>> Start
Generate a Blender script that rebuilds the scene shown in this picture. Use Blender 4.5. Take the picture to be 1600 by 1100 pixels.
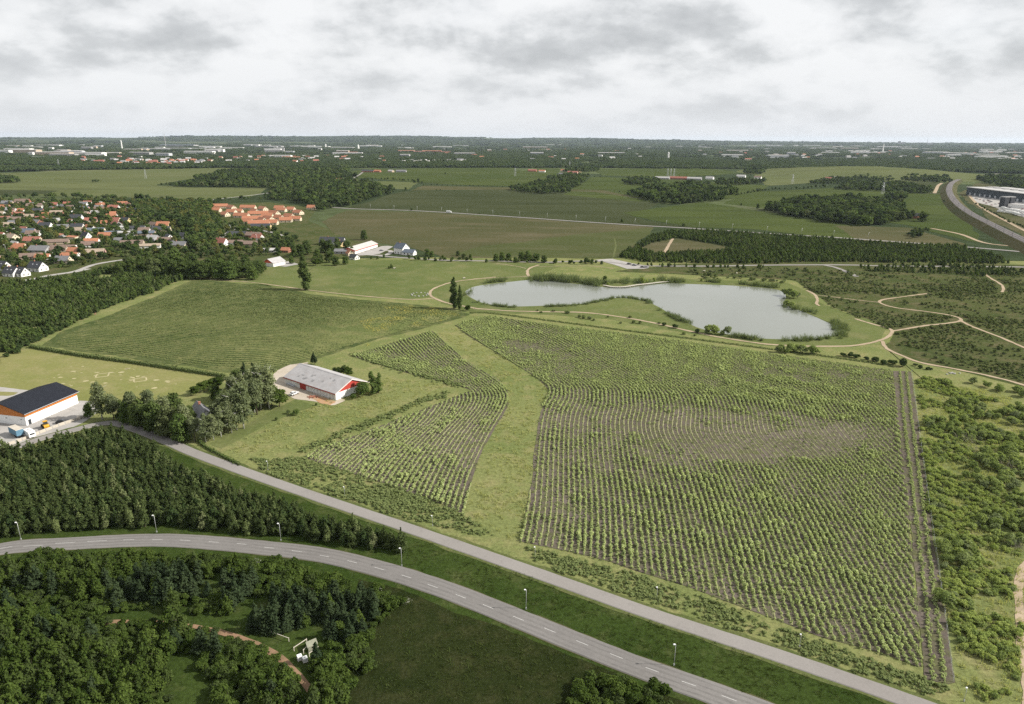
import bpy, bmesh, math, random
import numpy as np
from mathutils import Vector, Matrix

# ---------------------------------------------------------------- camera, sky, sun, exposure
for _o in list(bpy.data.objects):
    bpy.data.objects.remove(_o)
S = bpy.context.scene
C = S.collection
H, F = 110.0, 1067.0                       # camera height (m), focal length in photo pixels
PITCH = math.atan((550 - 216) / F)
ROLL = 0.0052
fw = np.array([0, math.cos(PITCH), -math.sin(PITCH)])
_R = np.array([1.0, 0, 0]); _U = np.array([0, math.sin(PITCH), math.cos(PITCH)])
rt = math.cos(ROLL) * _R + math.sin(ROLL) * _U
up = -math.sin(ROLL) * _R + math.cos(ROLL) * _U
cam = bpy.data.cameras.new("camera")
cam.sensor_width = 36.0
cam.lens = 36.0 * F / 1600.0
cam.clip_start = 1.0
cam.clip_end = 80000.0
cam_o = bpy.data.objects.new("camera", cam)
cam_o.matrix_world = Matrix(((rt[0], up[0], -fw[0], 0), (rt[1], up[1], -fw[1], 0), (rt[2], up[2], -fw[2], H), (0, 0, 0, 1)))
C.objects.link(cam_o)
S.camera = cam_o

SUN_EL, SUN_AZ = math.radians(35), math.radians(92)    # azimuth clockwise from +Y: the sun stands to the right
W = bpy.data.worlds.new("World"); S.world = W; W.use_nodes = True
nt = W.node_tree; nt.nodes.clear()
def N(t, kind, **kw):
    n = t.nodes.new(kind)
    for k, v in kw.items():
        setattr(n, k, v)
    return n
def math_node(t, op, a, b=None, c=None):
    n = N(t, "ShaderNodeMath", operation=op)
    for i, v in enumerate((a, b, c)):
        if v is None: continue
        if isinstance(v, (int, float)): n.inputs[i].default_value = v
        else: t.links.new(v, n.inputs[i])
    return n.outputs[0]
def mixc(t, fac, a, b, blend="MIX"):
    n = N(t, "ShaderNodeMix", data_type="RGBA", blend_type=blend)
    for sock, v in ((n.inputs[0], fac), (n.inputs[6], a), (n.inputs[7], b)):
        if isinstance(v, (int, float)): sock.default_value = v
        elif isinstance(v, (tuple, list)): sock.default_value = (*v, 1.0)[:4]
        else: t.links.new(v, sock)
    return n.outputs[2]
def ramp(t, fac, stops, interp="LINEAR"):
    n = N(t, "ShaderNodeValToRGB"); n.color_ramp.interpolation = interp
    el = n.color_ramp.elements
    while len(el) < len(stops): el.new(0.5)
    for e, (p, c) in zip(el, stops):
        e.position = p; e.color = (*c, 1.0) if len(c) == 3 else c
    t.links.new(fac, n.inputs[0])
    return n.outputs[0]
sky = N(nt, "ShaderNodeTexSky", sky_type="NISHITA", sun_disc=False, sun_elevation=SUN_EL, sun_rotation=SUN_AZ, altitude=100.0)
tc = N(nt, "ShaderNodeTexCoord")
sep = N(nt, "ShaderNodeSeparateXYZ"); nt.links.new(tc.outputs["Generated"], sep.inputs[0])
zc = math_node(nt, "ADD", math_node(nt, "ABSOLUTE", sep.outputs[2]), 0.42)      # the cloud deck, seen in perspective
px_ = math_node(nt, "DIVIDE", sep.outputs[0], zc); py_ = math_node(nt, "DIVIDE", sep.outputs[1], zc)
comb = N(nt, "ShaderNodeCombineXYZ"); nt.links.new(px_, comb.inputs[0]); nt.links.new(py_, comb.inputs[1])
def cloud_noise(scale, detail, rough, off, dist=0.0):
    m = N(nt, "ShaderNodeMapping"); m.inputs["Location"].default_value = off
    nt.links.new(comb.outputs[0], m.inputs[0])
    n = N(nt, "ShaderNodeTexNoise"); n.inputs["Scale"].default_value = scale; n.inputs["Detail"].default_value = detail
    n.inputs["Roughness"].default_value = rough; n.inputs["Distortion"].default_value = dist
    nt.links.new(m.outputs[0], n.inputs["Vector"])
    return n.outputs[0]
n1 = cloud_noise(2.6, 9.0, 0.55, (3.4, 0.35, 0.0), 0.0)
n1b = cloud_noise(2.6, 9.0, 0.55, (3.4, 0.44, 0.0), 0.0)          # the same clouds a little farther off: their lit tops against dark bases
n2 = cloud_noise(1.2, 3.0, 0.5, (1.3, 5.2, 0.0), 0.0)
cl = math_node(nt, "ADD", math_node(nt, "MULTIPLY", n1, 0.55), math_node(nt, "MULTIPLY", math_node(nt, "SUBTRACT", n1, n1b), 1.25))
cl = math_node(nt, "ADD", math_node(nt, "ADD", cl, 0.085), math_node(nt, "MULTIPLY", n2, 0.28))
cloud_col = ramp(nt, cl, [(0.38, (6.3, 6.34, 6.37)), (0.49, (5.75, 5.81, 5.86)), (0.56, (5.0, 5.09, 5.15)), (0.63, (4.2, 4.3, 4.37)), (0.76, (3.4, 3.5, 3.58))])
cover = ramp(nt, n2, [(0.25, (0.86,) * 3), (0.45, (0.96,) * 3)])
skyc = mixc(nt, cover, sky.outputs[0], cloud_col)
hz = ramp(nt, math_node(nt, "ABSOLUTE", sep.outputs[2]), [(0.0, (0.93,) * 3), (0.035, (0.62,) * 3), (0.10, (0.14,) * 3), (0.22, (0.0,) * 3)])
skyc = mixc(nt, hz, skyc, (5.3, 5.45, 5.65))
bg = N(nt, "ShaderNodeBackground"); bg.inputs["Strength"].default_value = 0.1
nt.links.new(skyc, bg.inputs[0])
wo = N(nt, "ShaderNodeOutputWorld"); nt.links.new(bg.outputs[0], wo.inputs[0])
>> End
__Task objective__
Pull out each line of the listing that holds the string "pixels".

__Task solution__
Generate a Blender script that rebuilds the scene shown in this picture. Use Blender 4.5. Take the picture to be 1600 by 1100 pixels.
H, F = 110.0, 1067.0                       # camera height (m), focal length in photo pixels